Sunday, May 6, 2012


































One of the defining characteristics of our cooperative preschool is that each class has an evening parent meeting once a month. The first hour is parent education while the second hour is our business meeting. For those of us on the board (as a paid employee, I'm a non-voting member) there is typically another hour of meeting thrown in there. I've written before about how much I struggle, perhaps now more than when I was a boy, with sitting in chairs for long periods of time, so for me these meetings can be challenging. It has nothing to do with the subject matter or the people; it has everything to do with working through an agenda not of my own making.

If you're sitting beside me, you're probably aware of my discomfort as I shift and fidget, cross and re-cross my legs, sit up, lean forward, tap my toes, and doodle. I do a lot of doodling during meetings.


As a boy I loved to draw, usually taking myself into my bedroom when I needed time alone or to re-set myself emotionally, working on detailed drawings that told some sort of story, often war scenes in which I drew the trajectory of each individual bullet with a dotted line as it travelled through space, ricocheting several times before reaching its target. As a younger boy, preschool aged, I spent several solitary drawing sessions attempting to work out the problem of drawing an accurate human figure, one that was more than a face with arms and legs. It was a real ah-hah moment when I realized I'd been neglecting to include a torso (or "tummy" as I then phrased it). It was a discovery that came out of that urge to doodle.


As all our Pre-K classes have for the past decade, this current one is working on a play that will be performed as a treat for our younger classmates, siblings, and parents at the end of the year. With only 3 classroom sessions left before the actual production and still a lot to do, we enter a difficult phase for me as an educator in a play-based curriculum. The children have been creating their vision since January, thinking through every detail of their play, always with the luxury of all the time in the world in front of us, but no longer. Now is crunch time. I don't want to stress them out, but at the same time an agenda has emerged from their efforts and I'm responsible for helping them carry it out. The problem is that this agenda, the children's agenda, has now become my agenda at least insofar has executing it. There are things we want to get done by a certain time. Pretty much everything we've done together for the last few weeks has been about the play: from costume designing and rehearsals to constructing sets and props.

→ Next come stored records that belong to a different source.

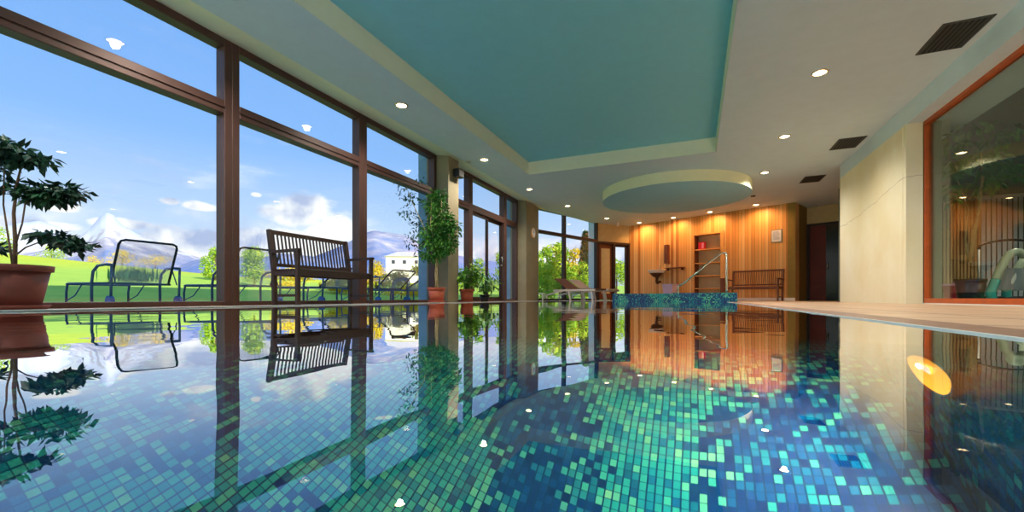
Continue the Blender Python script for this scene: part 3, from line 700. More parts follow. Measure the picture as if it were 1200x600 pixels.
# ================================================================== BENCHES
def bench(label, loc, rotz, m, length=1.28, slats=24, back=.90, seat=.42, arm=.655, depth=.40, group=None):
    """local: x along the length, +y = front"""
    root = thing('slatted_bench', label, 'bench', loc, rotz, group); h = length/2; t = .045
    for s in (-1, 1):
        MB().bar((s*(h-t/2), 0, 0), (s*(h-t/2), -.015, seat), t, t).bar((s*(h-t/2), -.015, seat-.01), (s*(h-t/2), -.10, back), t, t).build('leg', m, root)
        MB().box(s*(h-t)-t*.0 if s < 0 else h-t, s*h, depth-t, depth, 0, arm-.03, bev=.004).build('leg', m, root)
        MB().bar((s*(h-t/2), -.075, arm-.015-.01), (s*(h-t/2), depth+.01, arm-.015), .055, .03).build('armrest', m, root)
        MB().box(s*(h-t), s*h, 0.02, depth-t, seat-.07, seat-.02).build('side_rail', m, root); MB().box(s*(h-t*.7), s*(h-t*.3), .02, depth-t, .10, .13).build('side_rail', m, root)
    f = MB(); f.box(-h+t, h-t, depth-t, depth-.01, seat-.075, seat-.01, bev=.004); f.box(-h+t, h-t, .0, .03, seat-.075, seat-.015); f.build('seat_rail', m, root)
    s_ = MB()
    for i in range(7): y = .02+i*.055; s_.box(-h+t*.6, h-t*.6, y, y+.042, seat-.015, seat+.006, bev=.003)
    s_.build('seat', m, root)
    q = MB(); yb = lambda z: -.015-(z-seat)/(back-seat)*.085
    q.bar((-h+t, yb(back)+.002, back-.025), (h-t, yb(back)+.002, back-.025), .03, .05)
    q.bar((-h+t, yb(seat+.06), seat+.06), (h-t, yb(seat+.06), seat+.06), .028, .04); q.build('back_rail', m, root)
    for i in range(slats):
        x = -h+t+(i+.5)*(length-2*t)/slats; MB().bar((x, yb(seat+.07), seat+.07), (x, yb(back-.04), back-.04), .02, .012).build('back_slat', m, root)
    return root
bench('dark wooden slatted garden bench against the window', (-4.57, 4.13, 0), R(-90), M['benchwood'], length=1.25, slats=22)
s, z, fd = on_wall(885, 353, .45); pb = Vector(WA)+wd*s+wn*.35
bench('small brown slatted bench in front of the cedar wall', (pb.x, pb.y, 0), wrz+math.pi, M['wooddark'], length=1.42, slats=26, depth=.42, back=.93)

# ================================================================== LOUNGERS INSIDE
def lounger(label, loc, rotz, fab, group='loungers at the far end of the pool'):
    root = thing('lounger', label, 'lounger', loc, rotz, group); w = .31; Ls = 1.02; th = R(33); Lb = .62; zb = .34
    MB().box(0, Ls, -w+.03, w-.03, zb-.02, zb+.03, bev=.01).build('seat', fab, root)
    b = MB()
    tx, tz = -math.cos(th)*Lb, math.sin(th)*Lb; nx, nz = math.sin(th)*.03, math.cos(th)*.03
    b.add([(0, -w+.02, zb+.03), (0, w-.02, zb+.03), (tx, w-.02, zb+tz+.03), (tx, -w+.02, zb+tz+.03), (-nx, -w+.02, zb-nz+.03), (-nx, w-.02, zb-nz+.03), (tx-nx, w-.02, zb+tz-nz+.03), (tx-nx, -w+.02, zb+tz-nz+.03)],
          [(0, 1, 2, 3), (7, 6, 5, 4), (0, 4, 5, 1), (1, 5, 6, 2), (2, 6, 7, 3), (3, 7, 4, 0)]); b.build('backrest', fab, root)
    for s in (-1, 1):
        MB().box(-.55, Ls, s*w-.02, s*w+.02, zb-.05, zb+.01, bev=.005).build('side_rail', M['whitewood'], root)
        MB().bar((-.02, s*w, zb+.0), (-.86, s*w, zb-.17), .035, .05).build('brace', M['whitewood'], root)
        for x in (.12, .94): MB().bar((x-.06, s*w, zb-.03), (x, s*w, 0), .04, .045).build('leg', M['whitewood'], root)
    for s in (-1, 1): MB().bar((-.84, s*w, zb-.17), (-.84, s*w, 0), .04, .04).build('leg', M['whitewood'], root)
    return root
hp = P(672, 13.4)
lounger('brown-backed reclining lounger, nearer of the two by the angled bay', (hp.x, hp.y, 0), R(-22), M['brownfab'])
h2 = P(688, 14.2)
lounger('pale tan-backed reclining lounger, behind the brown-backed one', (h2.x, h2.y, 0), R(-22), M['tanfab'])
# low white bench by the clock pillar
p = P(636, 13.6)
tb = thing('low_table', 'low white side table beside the clock pillar', 'table', (p.x-.15, p.y, 0), R(10))
MB().box(-.2, .2, -.2, .2, .2, .235, bev=.005).build('tabletop', M['white'], tb)
for a in (-1, 1):
    for b in (-1, 1): MB().box(a*.17-.015, a*.17+.015, b*.17-.015, b*.17+.015, 0, .2).build('leg', M['white'], tb)

# ================================================================== WHIRLPOOL
wp = thing('whirlpool', 'raised blue mosaic whirlpool at the far end of the pool', 'whirlpool', (0, 0, 0))
f = MB(); zt = .2
f.box(-2.05, .825, 11.6, 11.9, -.35, zt); f.box(-2.05, -1.75, 11.9, 13.9, -.35, zt); f.box(.525, .825, 11.9, 13.9, -.35, zt); f.box(-1.75, .525, 13.6, 13.9, -.35, zt)
f.build('basin_wall', M['mosaic'], wp)
f = MB(); f.box(-.475, .825, 10.3, 11.6, -1.25, zt); f.build('step_block', M['mosaic'], wp)
MB().box(-1.75, .525, 11.9, 13.6, .02, .04).build('basin_floor', M['mosaic'], wp)
MB().add([(-1.75, 11.9, .16), (.525, 11.9, .16), (.525, 13.6, .16), (-1.75, 13.6, .16)], [(0, 1, 2, 3)]).build('water', M['water'], wp)
hr = thing('handrail', 'curved stainless handrail on the whirlpool steps', 'handrail', (0, 0, 0))
def smooth(pts, n=6):
    pts = [Vector(p) for p in pts]; out = []
    for i in range(len(pts)-1):
        p0, p1, p2, p3 = pts[max(0, i-1)], pts[i], pts[i+1], pts[min(len(pts)-1, i+2)]
        for k in range(n):
            t = k/n; out.append(.5*((2*p1)+(-p0+p2)*t+(2*p0-5*p1+4*p2-p3)*t*t+(-p0+3*p1-3*p2+p3)*t**3))
    return out+[pts[-1]]
yr = 10.72
MB().tube(smooth([(-.37, yr, .2), (-.37, yr, .33), (-.35, yr, .38), (-.29, yr, .40), (-.1, yr, .56), (.25, yr, .86), (.48, yr, 1.05), (.56, yr, 1.095), (.625, yr, 1.09), (.645, yr, 1.03), (.645, yr, .8), (.645, yr, .2)]), .022, 10).build('rail', M['chrome'], hr)
for x in (-.37, .645): MB().lathe([(.001, .012), (.045, .012), (.045, 0)], 20, (x, yr, .2)).build('flange', M['chrome'], hr)

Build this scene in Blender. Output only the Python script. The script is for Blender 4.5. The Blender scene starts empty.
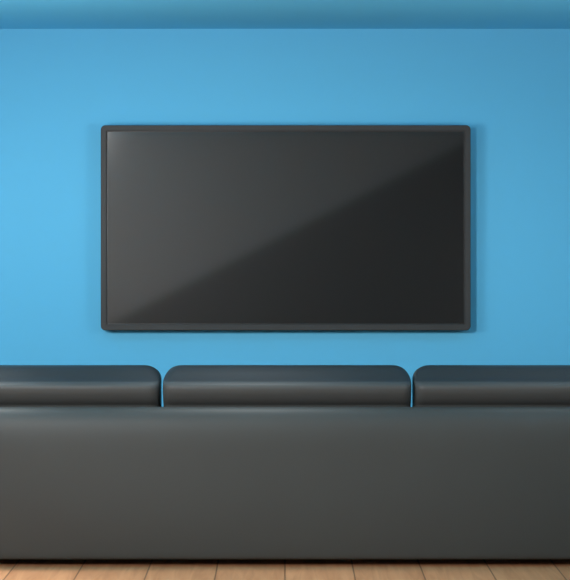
import bpy, bmesh, math
from mathutils import Vector

C = bpy.context.scene.collection
SC = bpy.context.scene

# ------------------------------------------------------------------ layout (metres)
F_PX = 2200.0                  # focal length for the 570x580 frame
EYE = 1.5                      # camera height, camera stands at x=0, y=0, looks along +y
S_WALL = 187.0                 # pixels per metre on the front wall
Y_WALL = F_PX / S_WALL         # front wall
Y_REAR = -0.62                 # wall behind the camera
X_SIDE = 3.2
CEIL = EYE + 199.2 / S_WALL
Y_SOFA = F_PX / 226.7                  # back face of the sofa frame


# ------------------------------------------------------------------ materials
def mat(name, col, rough=0.5, spec=0.5, metal=0.0, ior=1.45, noise=None, bump=None, coat=0.0):
    m = bpy.data.materials.new(name)
    m.use_nodes = True
    nt = m.node_tree
    b = nt.nodes['Principled BSDF']
    b.inputs['Base Color'].default_value = (*col, 1)
    b.inputs['Roughness'].default_value = rough
    b.inputs['Specular IOR Level'].default_value = spec
    b.inputs['Metallic'].default_value = metal
    b.inputs['IOR'].default_value = ior
    if coat:
        b.inputs['Coat Weight'].default_value = coat
        b.inputs['Coat Roughness'].default_value = 0.2
    tc = nt.nodes.new('ShaderNodeTexCoord')
    if noise:
        scale, amount = noise
        n = nt.nodes.new('ShaderNodeTexNoise')
        n.inputs['Scale'].default_value = scale
        n.inputs['Detail'].default_value = 4
        r = nt.nodes.new('ShaderNodeMix')
        r.data_type = 'RGBA'
        r.inputs[6].default_value = (*[c * (1 - amount) for c in col], 1)
        r.inputs[7].default_value = (*[min(1, c * (1 + amount)) for c in col], 1)
        nt.links.new(tc.outputs['Object'], n.inputs['Vector'])
        nt.links.new(n.outputs['Fac'], r.inputs[0])
        nt.links.new(r.outputs[2], b.inputs['Base Color'])
    if bump:
        scale, strength, dist = bump
        n2 = nt.nodes.new('ShaderNodeTexNoise')
        n2.inputs['Scale'].default_value = scale
        n2.inputs['Detail'].default_value = 5
        bp = nt.nodes.new('ShaderNodeBump')
        bp.inputs['Strength'].default_value = strength
        bp.inputs['Distance'].default_value = dist
        nt.links.new(tc.outputs['Object'], n2.inputs['Vector'])
        nt.links.new(n2.outputs['Fac'], bp.inputs['Height'])
        nt.links.new(bp.outputs['Normal'], b.inputs['Normal'])
    return m


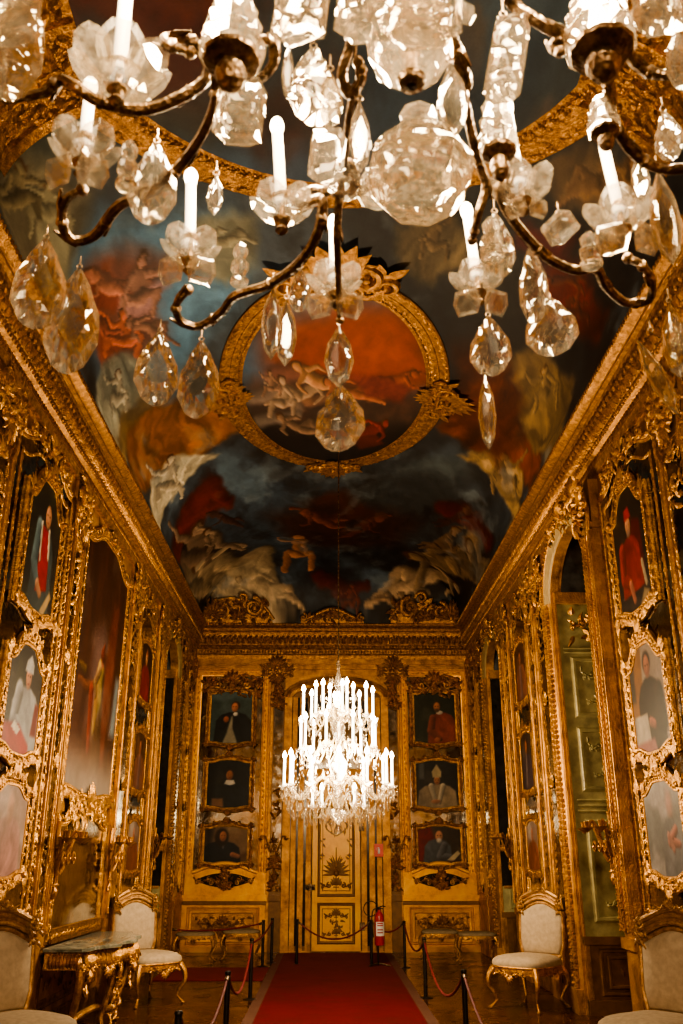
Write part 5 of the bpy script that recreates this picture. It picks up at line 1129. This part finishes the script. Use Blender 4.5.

The kids, however, lacking my grown-up sense of urgency, aren't always so gung-ho about getting the stuff done when we have the time to do it.


Last Tuesday, for instance, I was performing one-on-one "costume workshops" with each of the kids, trying to get them to commit to details of what they were going to wear in the play. In the meantime Sylvia's mom Toby was working with the kids on making a "fire," while Sena's mom Ann was managing an activity that involved attaching dozens of wax paper butterflies to one of our large set pieces. My head was down during most of this time, but when I did look up, there were kids milling around the room, chatting, twirling, being silly, being kids, and with only a few exceptions not at all tending to the tasks at hand. Toby and Ann were doing much of the work themselves, role modeling like crazy, but it was that whole agenda thing taking over.


The butterfly project, one way or another, did get finished, so I said to Ann, "Now we need to make a building backdrop so the Panther has a target for the webs he shoots out of his mouth." (We all know what that means!) She rolled a long sheet of butcher paper out on the floor, drew a rectangular border around the whole thing, then invited the kids to finish the "doors and windows" of the building with Sharpies.


I went back to my one-on-one "workshops." When I looked up, I no longer saw kids milling around the room. For a moment I thought that a bunch of them must have gone together to the bathroom, but when I stood up for a better view, there they all were, on the floor around that piece of butcher paper. Ann asked me, "Is it okay if they're not drawing doors and windows?"


I could hear them down there in that little world of their own, their heads together, chattering amongst themselves, telling each other about what they were drawing, telling stories about what they were drawing, stories that twined and intertwined, stories with dotted lines connecting this thing with that, including all the ricochets. It was like a gigantic, group doodle, a reaction, I think, to too much time being expected to adhere to an agenda that was no longer their own.

I said to Ann, "Oh sure, whatever they do. It's their play."

It felt good to get back to that place.